**WHAT THIS TASK INVOLVES**: Everything in the data should be repeated exactly, save for the images.

**GIVEN DATA**:
-- BEGIN --

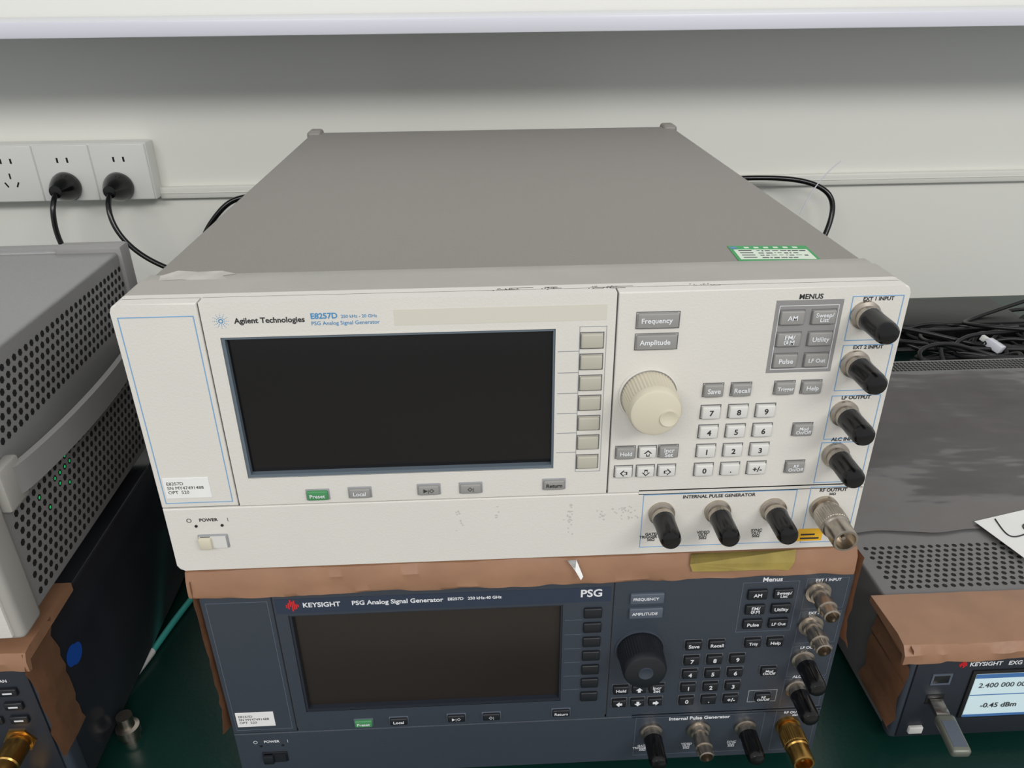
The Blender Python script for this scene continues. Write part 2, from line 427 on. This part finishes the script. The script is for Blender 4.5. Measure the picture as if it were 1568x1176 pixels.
# cardboard sleeve between the units
C=empty("cardboard_wrap")
b=B("sleeve_top",C)
b.sweepx([(150,-.6),(6,-.6),(.5,-2.5),(-2.5,-8),(-3,-14),(-3.4,-19),(-3.2,-21.3),(-2.2,-21.6),(-1.6,-20.2),(150,-20.2)],-210,219,160,"cardboard",wob=.9,rag={6:2.,7:2.},fix=(0,1,8,9))
b.done()
b=B("sleeve_sides",C)
def flap(x0,zlow,flare,sg):
    t=bmesh.new();rows=[]
    for i in range(25):
        z=-8+(zlow+8)*i/24
        row=[]
        for j,y in enumerate((-4,-1,10,60,150,300)):
            w=noise.noise(Vector((z*.05,y*.03,sg)))*1.6+noise.noise(Vector((z*.15,y*.1,sg)))*.8
            edge=(3*noise.noise(Vector((z*.09,sg*3,2))) if j==0 else 0)
            fl=(flare+4*max(0,(i-19)/5)) if j<2 else 0
            row.append(t.verts.new(Vector((x0+sg*(abs(w)+fl),y+edge,z+ (noise.noise(Vector((y*.1,2,sg)))*8 if i==24 else 0)))*S))
        rows.append(row)
    for a,c in zip(rows,rows[1:]):
        for j in range(5): t.faces.new((a[j],a[j+1],c[j+1],c[j]))
    bmesh.ops.solidify(t,geom=t.faces[:],thickness=.0015)
    b.add(t,"cardboard")
flap(-206.5,-150,.5,-1);flap(222,-85,0,1)
b.done()
def sheet(bb,pts,off,m):
    t=bmesh.new();a=[t.verts.new(Vector(p)*S) for p in pts];t.faces.new(a);bmesh.ops.solidify(t,geom=t.faces[:],thickness=off*S);bb.add(t,m)
b=B("yellow_tape_strip",C)
sheet(b,[(110,-1.5,-1),(178,-1.5,-1),(177,-4.5,-9),(174,-5,-15),(165,-5,-14),(150,-5.2,-13.5),(130,-5,-14),(111,-5,-13),(109,-4,-8)],.3,"yellow_tape")
b.done(False)
b=B("torn_paper_scrap",C);sheet(b,[(30,-3,-1.5),(36,-3,-1.5),(40,-8,-11),(38.5,-9,-13),(35,-7,-7)],.3,"paper");b.done(False)

# ---------- left instruments
L=empty("spectrum_analyzer",(-.311,-.004,-.036),math.radians(1.2))
b=B("cover",L);b.box(-420,0,8,255,3,168,"cover_mid",r=2.5,seg=3)
b.box(-424,3,-14,9,0,171,"bezel_grey",r=4,seg=3);b.box(-418,-3,-16,-12,4,165,"white_panel",r=1)
b.box(-424,2.5,246,266,0,171,"cover_mid",r=5,seg=3)
b.box(-50,3.5,244,262,120,173,"pad_grey",r=3)
for x in(-390,-50):
    for y in(30,220): b.box(x,x+25,y,y+20,-10.5,4,"black_plastic",r=1)
b.done()
b=B("side_vents",L);pts=[]
for r in range(24):
    z=12+r*6.5
    if 78<z<110 or z>160: continue
    for c in range(34):
        y=18+c*7.4+(3.7 if r%2 else 0)
        if y<242: pts.append((.12,y,z))
b.discs(pts,2.5,"hole_dark",'x',6)
b.discs([(.16,p[1],p[2]) for p in pts if 50<p[2]<78 and 45<p[1]<95 and random.random()<.25],1.2,"led_green",'x',6)
b.done()
b=B("carry_strap",L)
t=bmesh.new();rows=[]
for k in range(25):
    u=k/24;y=16+u*212;x=2+11*math.sin(math.pi*u)**.5 if 0<u<1 else 2
    rows.append([t.verts.new(Vector((x+dx,y,z))*S) for dx,z in((0,84),(3.5,85),(3.5,104),(0,105))])
for a,c in zip(rows,rows[1:]):
    for j in range(4): t.faces.new((a[j],a[(j+1)%4],c[(j+1)%4],c[j]))
t.faces.new(rows[0]);t.faces.new(rows[-1][::-1]);b.add(t,"pad_grey")
b.box(0,8,8,30,80,109,"bezel_grey",r=2);b.box(0,8,216,238,80,109,"pad_grey",r=2)
b.done()
b=B("front_controls",L);b.box(-400,-190,-17,-15,45,155,"glass_black",r=.8)
for i in range(4):
    for j in range(5): b.key(-150+i*24,145-j*22,14,9,"key_grey",y0=-16)
b.lathe(-60,30,[(16,0),(15,18),(0,19)],"cream",y0=-16)
b.done()
L2=empty("network_analyzer",(-.322,-.006,-.205),math.radians(1))
b=B("chassis",L2);b.box(-424,0,14,410,0,143,"side_dark",r=3,seg=3);b.box(-426,2,0,16,0,145,"slate",r=4,seg=3)
b.box(-422,-3,-1.5,1,5,139,"slate_dark",r=.8)
for x in(-390,-50):
    for y in(30,340): b.box(x,x+25,y,y+20,-9,2,"black_plastic",r=1)
b.discs([(.2,42,100)],8,"blue_badge",'x',24);b.discs([(.25,47,97)],8,"blue_badge",'x',24)
b.box(-380,-180,-2.5,-1,40,125,"glass_brown",r=.5)
for i in range(2):
    for j in range(3):
        b.key(-18-i*17,115-j*13,12,6.5,"key_black",y0=-1.5)
        b.box(-21-i*17,-15-i*17,-4.3,-4.05,114.4-j*13,115.6-j*13,"text_white")
b.lathe(-24,68,RFC,"gold",y0=-1.5,seg=32);b.lathe(-24,68,[(11,0),(11,1.5),(0,1.5)],"gold",y0=-1.5,seg=6)
b.lathe(-24,26,RFC,"gold",y0=-1.5,seg=32)
b.done()
text(L2,"LAN",-20,124,3.5,"text_white",y=-1.7,bold=1)
b=B("cardboard_wrap",L2)
b.sweepx([(60,152),(0,153),(-5,152),(-8,146),(-8,139),(-5,138),(-3,144),(60,145)],-424,5,80,"cardboard",wob=1.2,rag={4:4,5:4})
t=bmesh.new();rows=[]
for i in range(15):
    z=151-i*7;rows.append([t.verts.new(Vector((3+abs(noise.noise(Vector((z*.1,y*.1,0))))*4,y+ (noise.noise(Vector((z*.07,1,1)))*5),z))*S) for y in(-8,0,12,26)])
for a,c in zip(rows,rows[1:]):
    for j in range(3): t.faces.new((a[j],a[j+1],c[j+1],c[j]))
bmesh.ops.solidify(t,geom=t.faces[:],thickness=.0015);b.add(t,"cardboard");b.done()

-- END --

**RESPONSE TO THIS TASK**:
The Blender Python script for this scene continues. Write part 2, from line 427 on. This part finishes the script. The script is for Blender 4.5. Measure the picture as if it were 1568x1176 pixels.
# cardboard sleeve between the units
C=empty("cardboard_wrap")
b=B("sleeve_top",C)
b.sweepx([(150,-.6),(6,-.6),(.5,-2.5),(-2.5,-8),(-3,-14),(-3.4,-19),(-3.2,-21.3),(-2.2,-21.6),(-1.6,-20.2),(150,-20.2)],-210,219,160,"cardboard",wob=.9,rag={6:2.,7:2.},fix=(0,1,8,9))
b.done()
b=B("sleeve_sides",C)
def flap(x0,zlow,flare,sg):
    t=bmesh.new();rows=[]
    for i in range(25):
        z=-8+(zlow+8)*i/24
        row=[]
        for j,y in enumerate((-4,-1,10,60,150,300)):
            w=noise.noise(Vector((z*.05,y*.03,sg)))*1.6+noise.noise(Vector((z*.15,y*.1,sg)))*.8
            edge=(3*noise.noise(Vector((z*.09,sg*3,2))) if j==0 else 0)
            fl=(flare+4*max(0,(i-19)/5)) if j<2 else 0
            row.append(t.verts.new(Vector((x0+sg*(abs(w)+fl),y+edge,z+ (noise.noise(Vector((y*.1,2,sg)))*8 if i==24 else 0)))*S))
        rows.append(row)
    for a,c in zip(rows,rows[1:]):
        for j in range(5): t.faces.new((a[j],a[j+1],c[j+1],c[j]))
    bmesh.ops.solidify(t,geom=t.faces[:],thickness=.0015)
    b.add(t,"cardboard")
flap(-206.5,-150,.5,-1);flap(222,-85,0,1)
b.done()
def sheet(bb,pts,off,m):
    t=bmesh.new();a=[t.verts.new(Vector(p)*S) for p in pts];t.faces.new(a);bmesh.ops.solidify(t,geom=t.faces[:],thickness=off*S);bb.add(t,m)
b=B("yellow_tape_strip",C)
sheet(b,[(110,-1.5,-1),(178,-1.5,-1),(177,-4.5,-9),(174,-5,-15),(165,-5,-14),(150,-5.2,-13.5),(130,-5,-14),(111,-5,-13),(109,-4,-8)],.3,"yellow_tape")
b.done(False)
b=B("torn_paper_scrap",C);sheet(b,[(30,-3,-1.5),(36,-3,-1.5),(40,-8,-11),(38.5,-9,-13),(35,-7,-7)],.3,"paper");b.done(False)

# ---------- left instruments
L=empty("spectrum_analyzer",(-.311,-.004,-.036),math.radians(1.2))
b=B("cover",L);b.box(-420,0,8,255,3,168,"cover_mid",r=2.5,seg=3)
b.box(-424,3,-14,9,0,171,"bezel_grey",r=4,seg=3);b.box(-418,-3,-16,-12,4,165,"white_panel",r=1)
b.box(-424,2.5,246,266,0,171,"cover_mid",r=5,seg=3)
b.box(-50,3.5,244,262,120,173,"pad_grey",r=3)
for x in(-390,-50):
    for y in(30,220): b.box(x,x+25,y,y+20,-10.5,4,"black_plastic",r=1)
b.done()
b=B("side_vents",L);pts=[]
for r in range(24):
    z=12+r*6.5
    if 78<z<110 or z>160: continue
    for c in range(34):
        y=18+c*7.4+(3.7 if r%2 else 0)
        if y<242: pts.append((.12,y,z))
b.discs(pts,2.5,"hole_dark",'x',6)
b.discs([(.16,p[1],p[2]) for p in pts if 50<p[2]<78 and 45<p[1]<95 and random.random()<.25],1.2,"led_green",'x',6)
b.done()
b=B("carry_strap",L)
t=bmesh.new();rows=[]
for k in range(25):
    u=k/24;y=16+u*212;x=2+11*math.sin(math.pi*u)**.5 if 0<u<1 else 2
    rows.append([t.verts.new(Vector((x+dx,y,z))*S) for dx,z in((0,84),(3.5,85),(3.5,104),(0,105))])
for a,c in zip(rows,rows[1:]):
    for j in range(4): t.faces.new((a[j],a[(j+1)%4],c[(j+1)%4],c[j]))
t.faces.new(rows[0]);t.faces.new(rows[-1][::-1]);b.add(t,"pad_grey")
b.box(0,8,8,30,80,109,"bezel_grey",r=2);b.box(0,8,216,238,80,109,"pad_grey",r=2)
b.done()
b=B("front_controls",L);b.box(-400,-190,-17,-15,45,155,"glass_black",r=.8)
for i in range(4):
    for j in range(5): b.key(-150+i*24,145-j*22,14,9,"key_grey",y0=-16)
b.lathe(-60,30,[(16,0),(15,18),(0,19)],"cream",y0=-16)
b.done()
L2=empty("network_analyzer",(-.322,-.006,-.205),math.radians(1))
b=B("chassis",L2);b.box(-424,0,14,410,0,143,"side_dark",r=3,seg=3);b.box(-426,2,0,16,0,145,"slate",r=4,seg=3)
b.box(-422,-3,-1.5,1,5,139,"slate_dark",r=.8)
for x in(-390,-50):
    for y in(30,340): b.box(x,x+25,y,y+20,-9,2,"black_plastic",r=1)
b.discs([(.2,42,100)],8,"blue_badge",'x',24);b.discs([(.25,47,97)],8,"blue_badge",'x',24)
b.box(-380,-180,-2.5,-1,40,125,"glass_brown",r=.5)
for i in range(2):
    for j in range(3):
        b.key(-18-i*17,115-j*13,12,6.5,"key_black",y0=-1.5)
        b.box(-21-i*17,-15-i*17,-4.3,-4.05,114.4-j*13,115.6-j*13,"text_white")
b.lathe(-24,68,RFC,"gold",y0=-1.5,seg=32);b.lathe(-24,68,[(11,0),(11,1.5),(0,1.5)],"gold",y0=-1.5,seg=6)
b.lathe(-24,26,RFC,"gold",y0=-1.5,seg=32)
b.done()
text(L2,"LAN",-20,124,3.5,"text_white",y=-1.7,bold=1)
b=B("cardboard_wrap",L2)
b.sweepx([(60,152),(0,153),(-5,152),(-8,146),(-8,139),(-5,138),(-3,144),(60,145)],-424,5,80,"cardboard",wob=1.2,rag={4:4,5:4})
t=bmesh.new();rows=[]
for i in range(15):
    z=151-i*7;rows.append([t.verts.new(Vector((3+abs(noise.noise(Vector((z*.1,y*.1,0))))*4,y+ (noise.noise(Vector((z*.07,1,1)))*5),z))*S) for y in(-8,0,12,26)])
for a,c in zip(rows,rows[1:]):
    for j in range(3): t.faces.new((a[j],a[j+1],c[j+1],c[j]))
bmesh.ops.solidify(t,geom=t.faces[:],thickness=.0015);b.add(t,"cardboard");b.done()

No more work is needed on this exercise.